▶ WRITTEN TASK
Using the data below, repeat all of it precisely.

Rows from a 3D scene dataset
====
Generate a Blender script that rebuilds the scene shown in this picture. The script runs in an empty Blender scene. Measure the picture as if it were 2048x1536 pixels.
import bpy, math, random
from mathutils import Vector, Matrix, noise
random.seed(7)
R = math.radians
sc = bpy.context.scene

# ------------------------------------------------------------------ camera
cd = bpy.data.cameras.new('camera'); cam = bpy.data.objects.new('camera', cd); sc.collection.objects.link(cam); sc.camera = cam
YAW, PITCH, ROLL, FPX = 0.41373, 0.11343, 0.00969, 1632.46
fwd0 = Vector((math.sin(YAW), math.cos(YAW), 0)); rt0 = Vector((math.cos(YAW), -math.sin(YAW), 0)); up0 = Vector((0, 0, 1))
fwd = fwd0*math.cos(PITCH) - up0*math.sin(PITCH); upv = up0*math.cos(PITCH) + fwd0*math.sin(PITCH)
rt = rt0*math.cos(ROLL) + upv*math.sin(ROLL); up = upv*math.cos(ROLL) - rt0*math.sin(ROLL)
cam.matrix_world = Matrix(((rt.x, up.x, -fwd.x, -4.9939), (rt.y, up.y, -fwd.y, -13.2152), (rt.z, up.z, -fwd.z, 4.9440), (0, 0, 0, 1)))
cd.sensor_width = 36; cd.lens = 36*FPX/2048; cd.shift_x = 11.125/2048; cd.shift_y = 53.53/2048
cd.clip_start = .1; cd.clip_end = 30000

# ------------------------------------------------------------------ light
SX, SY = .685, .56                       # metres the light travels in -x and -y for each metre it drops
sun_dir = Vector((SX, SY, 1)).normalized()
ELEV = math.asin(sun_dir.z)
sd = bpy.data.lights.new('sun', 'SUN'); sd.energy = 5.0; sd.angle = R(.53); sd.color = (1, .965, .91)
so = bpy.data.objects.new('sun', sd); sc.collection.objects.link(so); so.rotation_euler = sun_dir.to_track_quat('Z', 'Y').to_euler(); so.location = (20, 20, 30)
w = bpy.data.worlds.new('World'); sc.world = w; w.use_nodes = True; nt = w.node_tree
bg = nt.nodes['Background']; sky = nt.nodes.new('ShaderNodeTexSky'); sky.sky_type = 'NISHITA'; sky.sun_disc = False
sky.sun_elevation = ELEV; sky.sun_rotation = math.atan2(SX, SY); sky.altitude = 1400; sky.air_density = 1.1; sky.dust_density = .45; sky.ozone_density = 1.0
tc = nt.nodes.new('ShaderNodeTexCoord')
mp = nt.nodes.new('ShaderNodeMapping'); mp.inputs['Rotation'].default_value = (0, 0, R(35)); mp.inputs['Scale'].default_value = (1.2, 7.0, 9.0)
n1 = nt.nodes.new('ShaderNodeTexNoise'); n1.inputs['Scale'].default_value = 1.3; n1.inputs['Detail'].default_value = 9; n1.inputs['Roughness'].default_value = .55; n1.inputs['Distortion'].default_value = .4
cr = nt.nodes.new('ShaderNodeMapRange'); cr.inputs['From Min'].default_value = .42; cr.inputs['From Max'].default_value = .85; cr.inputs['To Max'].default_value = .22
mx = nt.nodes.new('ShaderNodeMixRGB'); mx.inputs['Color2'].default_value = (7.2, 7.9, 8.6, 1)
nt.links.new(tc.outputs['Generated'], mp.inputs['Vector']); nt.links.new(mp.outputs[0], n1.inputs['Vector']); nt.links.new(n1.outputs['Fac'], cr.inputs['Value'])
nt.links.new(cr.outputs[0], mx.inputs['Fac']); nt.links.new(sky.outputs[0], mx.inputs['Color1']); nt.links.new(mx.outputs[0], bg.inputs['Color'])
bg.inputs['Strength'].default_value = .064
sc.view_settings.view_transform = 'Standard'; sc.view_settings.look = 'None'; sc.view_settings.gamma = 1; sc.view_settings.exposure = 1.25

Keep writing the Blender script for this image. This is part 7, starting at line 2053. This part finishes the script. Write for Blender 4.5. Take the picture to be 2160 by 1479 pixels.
====
▶ RESPONSE TO THIS EXERCISE
Generate a Blender script that rebuilds the scene shown in this picture. The script runs in an empty Blender scene. Measure the picture as if it were 2048x1536 pixels.
import bpy, math, random
from mathutils import Vector, Matrix, noise
random.seed(7)
R = math.radians
sc = bpy.context.scene

# ------------------------------------------------------------------ camera
cd = bpy.data.cameras.new('camera'); cam = bpy.data.objects.new('camera', cd); sc.collection.objects.link(cam); sc.camera = cam
YAW, PITCH, ROLL, FPX = 0.41373, 0.11343, 0.00969, 1632.46
fwd0 = Vector((math.sin(YAW), math.cos(YAW), 0)); rt0 = Vector((math.cos(YAW), -math.sin(YAW), 0)); up0 = Vector((0, 0, 1))
fwd = fwd0*math.cos(PITCH) - up0*math.sin(PITCH); upv = up0*math.cos(PITCH) + fwd0*math.sin(PITCH)
rt = rt0*math.cos(ROLL) + upv*math.sin(ROLL); up = upv*math.cos(ROLL) - rt0*math.sin(ROLL)
cam.matrix_world = Matrix(((rt.x, up.x, -fwd.x, -4.9939), (rt.y, up.y, -fwd.y, -13.2152), (rt.z, up.z, -fwd.z, 4.9440), (0, 0, 0, 1)))
cd.sensor_width = 36; cd.lens = 36*FPX/2048; cd.shift_x = 11.125/2048; cd.shift_y = 53.53/2048
cd.clip_start = .1; cd.clip_end = 30000

# ------------------------------------------------------------------ light
SX, SY = .685, .56                       # metres the light travels in -x and -y for each metre it drops
sun_dir = Vector((SX, SY, 1)).normalized()
ELEV = math.asin(sun_dir.z)
sd = bpy.data.lights.new('sun', 'SUN'); sd.energy = 5.0; sd.angle = R(.53); sd.color = (1, .965, .91)
so = bpy.data.objects.new('sun', sd); sc.collection.objects.link(so); so.rotation_euler = sun_dir.to_track_quat('Z', 'Y').to_euler(); so.location = (20, 20, 30)
w = bpy.data.worlds.new('World'); sc.world = w; w.use_nodes = True; nt = w.node_tree
bg = nt.nodes['Background']; sky = nt.nodes.new('ShaderNodeTexSky'); sky.sky_type = 'NISHITA'; sky.sun_disc = False
sky.sun_elevation = ELEV; sky.sun_rotation = math.atan2(SX, SY); sky.altitude = 1400; sky.air_density = 1.1; sky.dust_density = .45; sky.ozone_density = 1.0
tc = nt.nodes.new('ShaderNodeTexCoord')
mp = nt.nodes.new('ShaderNodeMapping'); mp.inputs['Rotation'].default_value = (0, 0, R(35)); mp.inputs['Scale'].default_value = (1.2, 7.0, 9.0)
n1 = nt.nodes.new('ShaderNodeTexNoise'); n1.inputs['Scale'].default_value = 1.3; n1.inputs['Detail'].default_value = 9; n1.inputs['Roughness'].default_value = .55; n1.inputs['Distortion'].default_value = .4
cr = nt.nodes.new('ShaderNodeMapRange'); cr.inputs['From Min'].default_value = .42; cr.inputs['From Max'].default_value = .85; cr.inputs['To Max'].default_value = .22
mx = nt.nodes.new('ShaderNodeMixRGB'); mx.inputs['Color2'].default_value = (7.2, 7.9, 8.6, 1)
nt.links.new(tc.outputs['Generated'], mp.inputs['Vector']); nt.links.new(mp.outputs[0], n1.inputs['Vector']); nt.links.new(n1.outputs['Fac'], cr.inputs['Value'])
nt.links.new(cr.outputs[0], mx.inputs['Fac']); nt.links.new(sky.outputs[0], mx.inputs['Color1']); nt.links.new(mx.outputs[0], bg.inputs['Color'])
bg.inputs['Strength'].default_value = .064
sc.view_settings.view_transform = 'Standard'; sc.view_settings.look = 'None'; sc.view_settings.gamma = 1; sc.view_settings.exposure = 1.25

Keep writing the Blender script for this image. This is part 7, starting at line 2053. This part finishes the script. Write for Blender 4.5. Take the picture to be 2160 by 1479 pixels.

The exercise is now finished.